(begin)
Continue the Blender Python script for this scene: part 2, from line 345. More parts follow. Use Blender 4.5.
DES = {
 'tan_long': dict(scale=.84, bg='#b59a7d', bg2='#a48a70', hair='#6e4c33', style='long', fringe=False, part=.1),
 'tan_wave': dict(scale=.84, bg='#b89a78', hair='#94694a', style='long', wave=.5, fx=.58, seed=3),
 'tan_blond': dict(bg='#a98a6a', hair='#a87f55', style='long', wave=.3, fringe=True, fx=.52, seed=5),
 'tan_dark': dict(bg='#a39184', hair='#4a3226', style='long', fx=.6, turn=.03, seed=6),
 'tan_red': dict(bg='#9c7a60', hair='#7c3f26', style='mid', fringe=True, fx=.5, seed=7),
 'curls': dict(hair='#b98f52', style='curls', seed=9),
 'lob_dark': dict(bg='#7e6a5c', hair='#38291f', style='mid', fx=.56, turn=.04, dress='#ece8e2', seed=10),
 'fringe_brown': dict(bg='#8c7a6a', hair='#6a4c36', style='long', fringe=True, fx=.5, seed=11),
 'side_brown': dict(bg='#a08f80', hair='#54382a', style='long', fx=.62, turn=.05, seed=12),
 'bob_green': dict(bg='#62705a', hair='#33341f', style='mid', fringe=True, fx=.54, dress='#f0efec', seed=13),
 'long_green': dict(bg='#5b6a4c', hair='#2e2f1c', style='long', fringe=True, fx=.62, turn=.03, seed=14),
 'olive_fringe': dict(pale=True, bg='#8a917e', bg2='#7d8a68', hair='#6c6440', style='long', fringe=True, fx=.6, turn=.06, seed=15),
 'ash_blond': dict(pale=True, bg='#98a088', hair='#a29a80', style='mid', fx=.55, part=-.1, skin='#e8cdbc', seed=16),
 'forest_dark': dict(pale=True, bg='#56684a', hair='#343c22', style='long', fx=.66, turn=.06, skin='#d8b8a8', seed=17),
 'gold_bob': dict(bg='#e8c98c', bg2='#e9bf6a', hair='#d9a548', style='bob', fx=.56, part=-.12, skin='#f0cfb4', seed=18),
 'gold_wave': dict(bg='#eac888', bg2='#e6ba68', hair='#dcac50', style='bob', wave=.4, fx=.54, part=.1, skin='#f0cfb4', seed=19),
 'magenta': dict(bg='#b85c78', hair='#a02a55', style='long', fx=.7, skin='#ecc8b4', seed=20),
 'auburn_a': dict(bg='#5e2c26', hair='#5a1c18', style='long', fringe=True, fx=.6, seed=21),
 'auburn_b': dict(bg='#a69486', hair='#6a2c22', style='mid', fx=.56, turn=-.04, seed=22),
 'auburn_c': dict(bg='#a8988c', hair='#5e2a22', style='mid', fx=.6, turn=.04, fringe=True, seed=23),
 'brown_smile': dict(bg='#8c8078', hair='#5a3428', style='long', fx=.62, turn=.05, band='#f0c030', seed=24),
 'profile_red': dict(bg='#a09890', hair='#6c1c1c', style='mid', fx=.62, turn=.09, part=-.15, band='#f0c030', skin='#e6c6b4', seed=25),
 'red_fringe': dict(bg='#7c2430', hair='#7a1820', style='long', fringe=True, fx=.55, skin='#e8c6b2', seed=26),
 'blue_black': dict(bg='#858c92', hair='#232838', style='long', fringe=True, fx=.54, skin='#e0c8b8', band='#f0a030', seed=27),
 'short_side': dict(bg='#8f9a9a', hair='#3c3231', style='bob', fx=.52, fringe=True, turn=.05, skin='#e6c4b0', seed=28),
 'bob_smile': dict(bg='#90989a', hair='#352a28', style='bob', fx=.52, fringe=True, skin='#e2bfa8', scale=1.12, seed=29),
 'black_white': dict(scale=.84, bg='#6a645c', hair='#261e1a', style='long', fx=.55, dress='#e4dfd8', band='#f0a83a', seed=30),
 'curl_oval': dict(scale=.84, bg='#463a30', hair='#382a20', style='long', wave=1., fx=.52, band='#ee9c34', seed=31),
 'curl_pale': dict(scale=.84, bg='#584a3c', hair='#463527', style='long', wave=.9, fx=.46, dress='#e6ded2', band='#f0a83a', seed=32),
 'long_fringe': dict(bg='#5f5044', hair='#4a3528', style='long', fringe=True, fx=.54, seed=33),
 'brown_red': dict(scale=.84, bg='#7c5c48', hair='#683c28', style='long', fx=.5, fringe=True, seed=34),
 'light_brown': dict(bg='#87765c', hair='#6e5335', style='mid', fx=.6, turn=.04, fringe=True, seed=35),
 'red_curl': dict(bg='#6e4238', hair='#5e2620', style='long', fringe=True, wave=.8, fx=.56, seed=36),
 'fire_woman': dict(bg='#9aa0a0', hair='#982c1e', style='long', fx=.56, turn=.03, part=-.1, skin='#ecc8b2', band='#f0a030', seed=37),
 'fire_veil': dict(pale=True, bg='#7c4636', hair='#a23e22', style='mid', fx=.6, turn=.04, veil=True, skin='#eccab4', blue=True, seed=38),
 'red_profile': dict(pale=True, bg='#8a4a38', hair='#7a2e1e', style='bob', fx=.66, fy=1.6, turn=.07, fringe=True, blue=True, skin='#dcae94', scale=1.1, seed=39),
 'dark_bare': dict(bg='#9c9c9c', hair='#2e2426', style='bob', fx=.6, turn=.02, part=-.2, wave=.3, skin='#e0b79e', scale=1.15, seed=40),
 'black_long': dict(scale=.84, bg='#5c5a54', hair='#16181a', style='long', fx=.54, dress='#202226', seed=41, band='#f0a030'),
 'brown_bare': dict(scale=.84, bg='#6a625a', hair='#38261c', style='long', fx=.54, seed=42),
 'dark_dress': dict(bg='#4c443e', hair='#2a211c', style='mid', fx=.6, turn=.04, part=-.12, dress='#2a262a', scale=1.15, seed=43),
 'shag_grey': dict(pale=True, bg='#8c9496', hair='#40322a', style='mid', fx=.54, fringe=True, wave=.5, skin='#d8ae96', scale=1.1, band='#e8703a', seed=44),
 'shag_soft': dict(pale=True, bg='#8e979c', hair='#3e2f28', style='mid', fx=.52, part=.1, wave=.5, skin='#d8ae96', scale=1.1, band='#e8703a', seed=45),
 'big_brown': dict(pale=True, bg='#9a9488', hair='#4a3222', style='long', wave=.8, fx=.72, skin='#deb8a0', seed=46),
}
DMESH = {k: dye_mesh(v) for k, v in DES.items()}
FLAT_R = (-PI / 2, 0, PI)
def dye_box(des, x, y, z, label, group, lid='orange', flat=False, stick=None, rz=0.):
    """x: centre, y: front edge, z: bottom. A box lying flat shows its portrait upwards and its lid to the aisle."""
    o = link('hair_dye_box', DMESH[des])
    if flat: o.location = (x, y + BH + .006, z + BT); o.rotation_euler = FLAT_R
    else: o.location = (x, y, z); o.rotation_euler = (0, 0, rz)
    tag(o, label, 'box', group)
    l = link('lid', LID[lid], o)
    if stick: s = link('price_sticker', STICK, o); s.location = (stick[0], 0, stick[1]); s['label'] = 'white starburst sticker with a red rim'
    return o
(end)
● **YOUR GOAL**
Output the full listing without altering anything.

● **FULL OUTPUT**
Continue the Blender Python script for this scene: part 2, from line 345. More parts follow. Use Blender 4.5.
DES = {
 'tan_long': dict(scale=.84, bg='#b59a7d', bg2='#a48a70', hair='#6e4c33', style='long', fringe=False, part=.1),
 'tan_wave': dict(scale=.84, bg='#b89a78', hair='#94694a', style='long', wave=.5, fx=.58, seed=3),
 'tan_blond': dict(bg='#a98a6a', hair='#a87f55', style='long', wave=.3, fringe=True, fx=.52, seed=5),
 'tan_dark': dict(bg='#a39184', hair='#4a3226', style='long', fx=.6, turn=.03, seed=6),
 'tan_red': dict(bg='#9c7a60', hair='#7c3f26', style='mid', fringe=True, fx=.5, seed=7),
 'curls': dict(hair='#b98f52', style='curls', seed=9),
 'lob_dark': dict(bg='#7e6a5c', hair='#38291f', style='mid', fx=.56, turn=.04, dress='#ece8e2', seed=10),
 'fringe_brown': dict(bg='#8c7a6a', hair='#6a4c36', style='long', fringe=True, fx=.5, seed=11),
 'side_brown': dict(bg='#a08f80', hair='#54382a', style='long', fx=.62, turn=.05, seed=12),
 'bob_green': dict(bg='#62705a', hair='#33341f', style='mid', fringe=True, fx=.54, dress='#f0efec', seed=13),
 'long_green': dict(bg='#5b6a4c', hair='#2e2f1c', style='long', fringe=True, fx=.62, turn=.03, seed=14),
 'olive_fringe': dict(pale=True, bg='#8a917e', bg2='#7d8a68', hair='#6c6440', style='long', fringe=True, fx=.6, turn=.06, seed=15),
 'ash_blond': dict(pale=True, bg='#98a088', hair='#a29a80', style='mid', fx=.55, part=-.1, skin='#e8cdbc', seed=16),
 'forest_dark': dict(pale=True, bg='#56684a', hair='#343c22', style='long', fx=.66, turn=.06, skin='#d8b8a8', seed=17),
 'gold_bob': dict(bg='#e8c98c', bg2='#e9bf6a', hair='#d9a548', style='bob', fx=.56, part=-.12, skin='#f0cfb4', seed=18),
 'gold_wave': dict(bg='#eac888', bg2='#e6ba68', hair='#dcac50', style='bob', wave=.4, fx=.54, part=.1, skin='#f0cfb4', seed=19),
 'magenta': dict(bg='#b85c78', hair='#a02a55', style='long', fx=.7, skin='#ecc8b4', seed=20),
 'auburn_a': dict(bg='#5e2c26', hair='#5a1c18', style='long', fringe=True, fx=.6, seed=21),
 'auburn_b': dict(bg='#a69486', hair='#6a2c22', style='mid', fx=.56, turn=-.04, seed=22),
 'auburn_c': dict(bg='#a8988c', hair='#5e2a22', style='mid', fx=.6, turn=.04, fringe=True, seed=23),
 'brown_smile': dict(bg='#8c8078', hair='#5a3428', style='long', fx=.62, turn=.05, band='#f0c030', seed=24),
 'profile_red': dict(bg='#a09890', hair='#6c1c1c', style='mid', fx=.62, turn=.09, part=-.15, band='#f0c030', skin='#e6c6b4', seed=25),
 'red_fringe': dict(bg='#7c2430', hair='#7a1820', style='long', fringe=True, fx=.55, skin='#e8c6b2', seed=26),
 'blue_black': dict(bg='#858c92', hair='#232838', style='long', fringe=True, fx=.54, skin='#e0c8b8', band='#f0a030', seed=27),
 'short_side': dict(bg='#8f9a9a', hair='#3c3231', style='bob', fx=.52, fringe=True, turn=.05, skin='#e6c4b0', seed=28),
 'bob_smile': dict(bg='#90989a', hair='#352a28', style='bob', fx=.52, fringe=True, skin='#e2bfa8', scale=1.12, seed=29),
 'black_white': dict(scale=.84, bg='#6a645c', hair='#261e1a', style='long', fx=.55, dress='#e4dfd8', band='#f0a83a', seed=30),
 'curl_oval': dict(scale=.84, bg='#463a30', hair='#382a20', style='long', wave=1., fx=.52, band='#ee9c34', seed=31),
 'curl_pale': dict(scale=.84, bg='#584a3c', hair='#463527', style='long', wave=.9, fx=.46, dress='#e6ded2', band='#f0a83a', seed=32),
 'long_fringe': dict(bg='#5f5044', hair='#4a3528', style='long', fringe=True, fx=.54, seed=33),
 'brown_red': dict(scale=.84, bg='#7c5c48', hair='#683c28', style='long', fx=.5, fringe=True, seed=34),
 'light_brown': dict(bg='#87765c', hair='#6e5335', style='mid', fx=.6, turn=.04, fringe=True, seed=35),
 'red_curl': dict(bg='#6e4238', hair='#5e2620', style='long', fringe=True, wave=.8, fx=.56, seed=36),
 'fire_woman': dict(bg='#9aa0a0', hair='#982c1e', style='long', fx=.56, turn=.03, part=-.1, skin='#ecc8b2', band='#f0a030', seed=37),
 'fire_veil': dict(pale=True, bg='#7c4636', hair='#a23e22', style='mid', fx=.6, turn=.04, veil=True, skin='#eccab4', blue=True, seed=38),
 'red_profile': dict(pale=True, bg='#8a4a38', hair='#7a2e1e', style='bob', fx=.66, fy=1.6, turn=.07, fringe=True, blue=True, skin='#dcae94', scale=1.1, seed=39),
 'dark_bare': dict(bg='#9c9c9c', hair='#2e2426', style='bob', fx=.6, turn=.02, part=-.2, wave=.3, skin='#e0b79e', scale=1.15, seed=40),
 'black_long': dict(scale=.84, bg='#5c5a54', hair='#16181a', style='long', fx=.54, dress='#202226', seed=41, band='#f0a030'),
 'brown_bare': dict(scale=.84, bg='#6a625a', hair='#38261c', style='long', fx=.54, seed=42),
 'dark_dress': dict(bg='#4c443e', hair='#2a211c', style='mid', fx=.6, turn=.04, part=-.12, dress='#2a262a', scale=1.15, seed=43),
 'shag_grey': dict(pale=True, bg='#8c9496', hair='#40322a', style='mid', fx=.54, fringe=True, wave=.5, skin='#d8ae96', scale=1.1, band='#e8703a', seed=44),
 'shag_soft': dict(pale=True, bg='#8e979c', hair='#3e2f28', style='mid', fx=.52, part=.1, wave=.5, skin='#d8ae96', scale=1.1, band='#e8703a', seed=45),
 'big_brown': dict(pale=True, bg='#9a9488', hair='#4a3222', style='long', wave=.8, fx=.72, skin='#deb8a0', seed=46),
}
DMESH = {k: dye_mesh(v) for k, v in DES.items()}
FLAT_R = (-PI / 2, 0, PI)
def dye_box(des, x, y, z, label, group, lid='orange', flat=False, stick=None, rz=0.):
    """x: centre, y: front edge, z: bottom. A box lying flat shows its portrait upwards and its lid to the aisle."""
    o = link('hair_dye_box', DMESH[des])
    if flat: o.location = (x, y + BH + .006, z + BT); o.rotation_euler = FLAT_R
    else: o.location = (x, y, z); o.rotation_euler = (0, 0, rz)
    tag(o, label, 'box', group)
    l = link('lid', LID[lid], o)
    if stick: s = link('price_sticker', STICK, o); s.location = (stick[0], 0, stick[1]); s['label'] = 'white starburst sticker with a red rim'
    return o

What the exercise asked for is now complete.